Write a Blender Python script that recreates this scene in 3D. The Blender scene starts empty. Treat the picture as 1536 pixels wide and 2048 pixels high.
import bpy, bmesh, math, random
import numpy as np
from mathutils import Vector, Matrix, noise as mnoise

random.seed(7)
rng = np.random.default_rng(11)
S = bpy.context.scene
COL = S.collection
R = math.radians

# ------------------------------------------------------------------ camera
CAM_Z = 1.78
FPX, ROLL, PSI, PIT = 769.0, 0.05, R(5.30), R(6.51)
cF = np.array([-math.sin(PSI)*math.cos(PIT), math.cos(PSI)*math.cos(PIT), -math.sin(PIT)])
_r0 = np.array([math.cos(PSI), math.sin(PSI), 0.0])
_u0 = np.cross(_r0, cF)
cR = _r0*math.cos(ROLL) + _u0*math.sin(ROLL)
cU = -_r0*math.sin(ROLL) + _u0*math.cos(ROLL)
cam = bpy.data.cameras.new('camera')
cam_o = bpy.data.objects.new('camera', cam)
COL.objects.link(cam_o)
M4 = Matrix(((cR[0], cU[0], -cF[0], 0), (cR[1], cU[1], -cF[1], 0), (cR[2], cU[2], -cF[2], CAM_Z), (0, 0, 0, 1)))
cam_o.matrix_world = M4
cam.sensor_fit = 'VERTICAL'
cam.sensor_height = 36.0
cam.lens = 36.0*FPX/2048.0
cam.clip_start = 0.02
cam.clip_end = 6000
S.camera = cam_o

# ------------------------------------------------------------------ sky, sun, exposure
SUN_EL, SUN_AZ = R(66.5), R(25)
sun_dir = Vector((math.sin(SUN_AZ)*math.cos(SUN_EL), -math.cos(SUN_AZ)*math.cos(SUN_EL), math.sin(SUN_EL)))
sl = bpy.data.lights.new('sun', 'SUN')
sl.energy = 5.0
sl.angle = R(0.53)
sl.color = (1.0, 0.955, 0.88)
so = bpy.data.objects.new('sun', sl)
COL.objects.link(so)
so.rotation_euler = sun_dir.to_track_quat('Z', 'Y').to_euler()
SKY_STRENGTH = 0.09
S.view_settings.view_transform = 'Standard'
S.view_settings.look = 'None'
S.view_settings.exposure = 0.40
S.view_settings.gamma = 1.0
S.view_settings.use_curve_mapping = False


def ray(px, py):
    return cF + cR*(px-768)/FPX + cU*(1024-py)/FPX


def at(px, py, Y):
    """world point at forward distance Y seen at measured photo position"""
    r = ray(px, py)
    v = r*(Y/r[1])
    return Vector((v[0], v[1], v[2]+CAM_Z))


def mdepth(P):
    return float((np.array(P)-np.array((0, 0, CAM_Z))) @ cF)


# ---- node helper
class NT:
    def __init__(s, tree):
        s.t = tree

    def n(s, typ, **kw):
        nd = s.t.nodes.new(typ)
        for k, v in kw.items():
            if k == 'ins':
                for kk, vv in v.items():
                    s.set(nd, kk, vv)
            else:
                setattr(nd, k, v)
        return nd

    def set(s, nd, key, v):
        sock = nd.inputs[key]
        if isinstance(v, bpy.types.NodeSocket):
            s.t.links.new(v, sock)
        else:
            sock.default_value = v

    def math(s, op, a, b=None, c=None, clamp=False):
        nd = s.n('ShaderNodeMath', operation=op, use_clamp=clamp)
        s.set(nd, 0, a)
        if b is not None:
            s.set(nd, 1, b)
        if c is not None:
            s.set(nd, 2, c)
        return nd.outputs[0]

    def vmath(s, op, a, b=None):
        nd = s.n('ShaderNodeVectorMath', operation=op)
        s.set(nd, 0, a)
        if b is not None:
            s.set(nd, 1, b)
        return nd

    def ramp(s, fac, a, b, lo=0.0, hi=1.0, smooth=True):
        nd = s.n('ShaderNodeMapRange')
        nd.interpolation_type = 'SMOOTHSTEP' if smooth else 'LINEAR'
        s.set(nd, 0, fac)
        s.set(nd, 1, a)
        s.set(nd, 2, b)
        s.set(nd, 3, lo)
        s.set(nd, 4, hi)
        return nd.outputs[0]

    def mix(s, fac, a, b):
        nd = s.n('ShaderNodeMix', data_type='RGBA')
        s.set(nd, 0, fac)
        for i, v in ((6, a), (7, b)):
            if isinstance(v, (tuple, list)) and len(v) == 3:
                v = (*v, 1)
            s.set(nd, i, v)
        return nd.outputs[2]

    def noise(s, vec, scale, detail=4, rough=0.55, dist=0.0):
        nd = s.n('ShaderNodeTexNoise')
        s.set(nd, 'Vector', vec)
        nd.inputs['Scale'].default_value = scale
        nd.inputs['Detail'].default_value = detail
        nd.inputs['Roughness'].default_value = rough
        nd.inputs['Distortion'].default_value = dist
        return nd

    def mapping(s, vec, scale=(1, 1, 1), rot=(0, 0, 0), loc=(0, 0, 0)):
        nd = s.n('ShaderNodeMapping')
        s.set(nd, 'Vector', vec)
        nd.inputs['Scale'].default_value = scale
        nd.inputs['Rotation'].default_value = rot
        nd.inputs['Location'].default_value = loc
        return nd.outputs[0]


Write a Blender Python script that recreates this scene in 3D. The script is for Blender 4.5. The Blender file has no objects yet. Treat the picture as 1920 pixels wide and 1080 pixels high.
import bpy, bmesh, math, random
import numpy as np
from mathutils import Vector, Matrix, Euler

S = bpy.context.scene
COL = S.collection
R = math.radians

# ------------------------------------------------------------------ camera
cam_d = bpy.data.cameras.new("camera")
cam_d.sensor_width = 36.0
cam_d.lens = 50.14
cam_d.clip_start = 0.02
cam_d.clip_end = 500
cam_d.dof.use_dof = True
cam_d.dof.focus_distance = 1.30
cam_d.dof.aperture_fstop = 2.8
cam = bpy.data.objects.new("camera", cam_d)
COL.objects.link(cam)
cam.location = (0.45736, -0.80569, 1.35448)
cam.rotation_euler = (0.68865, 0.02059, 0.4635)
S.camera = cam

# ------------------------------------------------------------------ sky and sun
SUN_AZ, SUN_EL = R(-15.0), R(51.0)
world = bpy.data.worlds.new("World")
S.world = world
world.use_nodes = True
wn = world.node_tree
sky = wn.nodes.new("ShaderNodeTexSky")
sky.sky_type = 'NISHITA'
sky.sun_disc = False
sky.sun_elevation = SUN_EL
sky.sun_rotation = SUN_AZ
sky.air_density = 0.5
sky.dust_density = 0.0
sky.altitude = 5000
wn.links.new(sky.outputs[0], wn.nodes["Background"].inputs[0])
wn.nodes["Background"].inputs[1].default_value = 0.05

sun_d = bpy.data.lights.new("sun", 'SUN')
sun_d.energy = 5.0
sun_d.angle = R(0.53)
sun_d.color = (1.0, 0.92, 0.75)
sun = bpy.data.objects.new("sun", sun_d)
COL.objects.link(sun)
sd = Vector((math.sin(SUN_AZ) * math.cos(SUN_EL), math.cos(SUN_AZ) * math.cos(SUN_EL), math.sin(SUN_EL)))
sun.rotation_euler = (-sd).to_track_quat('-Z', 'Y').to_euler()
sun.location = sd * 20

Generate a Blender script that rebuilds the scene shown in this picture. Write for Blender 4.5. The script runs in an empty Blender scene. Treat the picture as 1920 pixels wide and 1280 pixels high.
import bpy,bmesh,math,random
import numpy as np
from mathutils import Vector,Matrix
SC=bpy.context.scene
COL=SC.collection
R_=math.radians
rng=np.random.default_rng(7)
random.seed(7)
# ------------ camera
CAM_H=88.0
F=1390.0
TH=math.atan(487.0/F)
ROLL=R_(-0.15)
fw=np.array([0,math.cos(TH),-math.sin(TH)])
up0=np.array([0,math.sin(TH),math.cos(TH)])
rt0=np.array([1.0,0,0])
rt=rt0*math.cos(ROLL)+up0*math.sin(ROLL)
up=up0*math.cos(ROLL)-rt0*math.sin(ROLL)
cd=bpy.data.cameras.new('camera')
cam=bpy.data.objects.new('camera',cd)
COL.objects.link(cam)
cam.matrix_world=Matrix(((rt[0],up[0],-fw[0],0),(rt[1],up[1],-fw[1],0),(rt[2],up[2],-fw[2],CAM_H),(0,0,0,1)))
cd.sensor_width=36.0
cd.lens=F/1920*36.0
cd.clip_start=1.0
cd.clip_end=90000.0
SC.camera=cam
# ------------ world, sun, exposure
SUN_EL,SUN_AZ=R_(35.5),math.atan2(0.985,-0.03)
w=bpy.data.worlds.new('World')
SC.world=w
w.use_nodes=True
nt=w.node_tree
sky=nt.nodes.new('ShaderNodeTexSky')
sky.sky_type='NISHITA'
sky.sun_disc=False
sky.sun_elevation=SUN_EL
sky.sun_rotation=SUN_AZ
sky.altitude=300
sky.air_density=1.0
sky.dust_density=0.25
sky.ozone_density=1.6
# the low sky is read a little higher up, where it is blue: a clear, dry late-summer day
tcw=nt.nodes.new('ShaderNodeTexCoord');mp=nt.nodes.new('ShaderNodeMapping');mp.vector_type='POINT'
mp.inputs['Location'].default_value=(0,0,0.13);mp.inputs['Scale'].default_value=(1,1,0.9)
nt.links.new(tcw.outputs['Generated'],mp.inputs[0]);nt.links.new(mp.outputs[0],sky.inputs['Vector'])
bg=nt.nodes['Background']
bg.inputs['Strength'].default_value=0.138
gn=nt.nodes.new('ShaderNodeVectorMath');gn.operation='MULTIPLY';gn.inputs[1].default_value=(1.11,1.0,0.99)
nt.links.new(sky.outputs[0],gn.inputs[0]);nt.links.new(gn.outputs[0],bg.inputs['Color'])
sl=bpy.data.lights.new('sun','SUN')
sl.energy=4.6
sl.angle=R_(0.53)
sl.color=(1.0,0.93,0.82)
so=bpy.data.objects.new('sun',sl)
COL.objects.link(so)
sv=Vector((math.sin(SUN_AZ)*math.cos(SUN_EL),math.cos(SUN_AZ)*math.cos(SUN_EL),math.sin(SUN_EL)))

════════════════

BRIEF: Exactly as they stand, set down the lines from the top of the data through the line with "from mathutils import Vector, Matrix, noise".

ANSWER FOR THIS EXERCISE:
Write a Blender Python script that recreates this scene in 3D. The Blender scene starts empty. Treat the picture as 1536 pixels wide and 2048 pixels high.
import bpy, bmesh, math, random
import numpy as np
from mathutils import Vector, Matrix, noise as mnoise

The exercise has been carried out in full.